In our first myth-busting story, we set several cybersecurity misconceptions straight and began establishing that, contrary to popular belief, small- and medium-sized businesses (SMBs) take IT security very seriously indeed.
In fact, a Cisco Benchmark Survey shows that SMBs are proactively investing in protecting their data and infrastructures. The Cisco survey studied almost 500 SMBs, defined as organizations with 250-499 employees. Let’s use this study to demystify three misunderstandings about cybersecurity and SMBs.
FACT OR MYTH?
SMBs don’t proactively perform threat hunting.
MYTH. According to Cisco, 72% of SMBs have employees dedicated to threat hunting - the proactive security exercise designed to seek, find, and identify attackers that have penetrated a network but haven’t raised any alerts.
The concept of threat hunting sounds like it involves a mysterious crime scene investigation, with its nuances and complexity out of reach for smaller businesses. SMBs have their hands full trying to investigate alerts; they don’t have time to go hunting for other threats, right? Wrong.
Although their levels of maturity may differ from larger organizations due to less resources, the Cisco data suggests that SMBs recognize the value of and are embracing a proactive approach toward cybersecurity.
FACT OR MYTH?
SMB executive leadership doesn’t make security a priority.
MYTH. This is a big one – the one that the collective industry has unfortunately been peddling for years. The idea that SMB executives are in the dark on how much danger they’re in – and haven’t nurtured an organizational culture around security and data privacy.
Cisco’s data proves that this myth is far removed from the truth. There are three ways to prove this from the survey:
1. Data privacy
Cisco’s data shows that 90% of IT decision-makers say they are familiar with their data privacy program, compared to 91% in larger companies – not much of a difference.
2. Cybersecurity awareness training
Eighty-four percent of SMBs make security awareness training mandatory, while larger organization do so at a slightly higher rate of 88%.
3. Executive buy-in
Eighty-seven percent of SMB executives in SMBs agree that security is a high priority. This is just three percentage points behind the 90% at larger businesses.
Security must permeate across the business to have any effect, and executive support is critical to operationalize security. This is as true for an SMB as it is for a larger organization – and in most cases, easier to achieve in a presumably more agile environment.

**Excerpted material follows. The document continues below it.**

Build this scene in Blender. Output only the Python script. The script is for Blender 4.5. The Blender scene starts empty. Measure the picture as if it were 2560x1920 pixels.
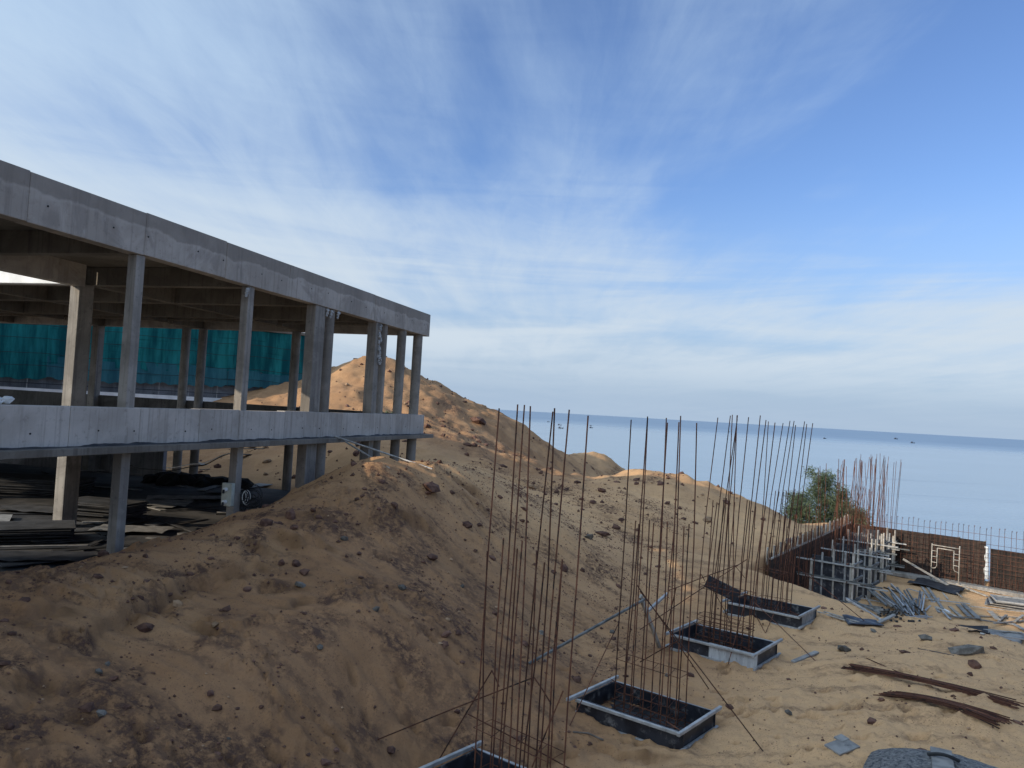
import bpy, math, random
import numpy as np
from mathutils import Vector, Matrix, Euler
random.seed(7); RNG = np.random.default_rng(7)
scene = bpy.context.scene
COL = scene.collection

# ------------------------------------------------------------------ camera
F_PX, ROLL, CAM_H = 1923.0, math.atan(54.9 / 952.0), 5.0
PITCH = math.atan(65.0 * math.cos(ROLL) / F_PX)
cam_data = bpy.data.cameras.new('camera'); cam = bpy.data.objects.new('camera', cam_data); COL.objects.link(cam)
cam_data.sensor_width = 36.0; cam_data.lens = 36.0 * F_PX / 2560.0
cam_data.clip_start = 0.1; cam_data.clip_end = 120000.0
cam.matrix_world = Matrix.Translation((0, 0, CAM_H)) @ Matrix.Rotation(math.pi / 2 + PITCH, 4, 'X') @ Matrix.Rotation(ROLL, 4, 'Z')
scene.camera = cam

# building axes: corner E, FD along the facade (away from camera), FN into the building
FE = np.array((-3.11, 28.0)); FD = np.array((.2756, .9613)); FN = np.array((-.9613, .2756))
# ------------------------------------------------------------------ sun and sky
SUN_H = FN * 1.0 - FD * 0.80
SUN_TAN = 0.487 / float(np.hypot(*SUN_H))
SUN_EL = math.atan(SUN_TAN)
SUN_AZ = math.atan2(SUN_H[0], SUN_H[1])            # clockwise from +Y
sl = bpy.data.lights.new('sun', 'SUN'); sl.energy = 3.0; sl.angle = math.radians(0.6); sl.color = (1.0, .87, .68)
so = bpy.data.objects.new('sun', sl); COL.objects.link(so)
tosun = Vector((math.sin(SUN_AZ) * math.cos(SUN_EL), math.cos(SUN_AZ) * math.cos(SUN_EL), math.sin(SUN_EL)))
so.rotation_euler = tosun.to_track_quat('Z', 'Y').to_euler(); so.location = (-30, 0, 30)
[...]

Based on the survey’s findings, SMBs have nurtured organizational cultures around security and data privacy. More than two thirds of respondents across all industries said their executive leadership considered security to be a high priority.
FACT OR MYTH?
Smaller organizations regularly patch vulnerabilities.
FACT. Patching often falls under the basics of cybersecurity, but in practice, it can be challenging to implement. One industry misconception suggests that some SMBs would rather use their resources elsewhere than find ways to minimize the disruption caused by patching.
Fifty-six percent of SMBs patch daily or weekly, compared to 58% of large businesses – showing that for the very regular patching routines, all business sizes approach it the same.
Cisco data shows that enterprises and organizations with between 500-999 employees are the most likely to experience an incident from a vulnerability that is known, showing that those in the SMB category are more effective at patching known vulnerabilities than some larger businesses, resulting in fewer incidents.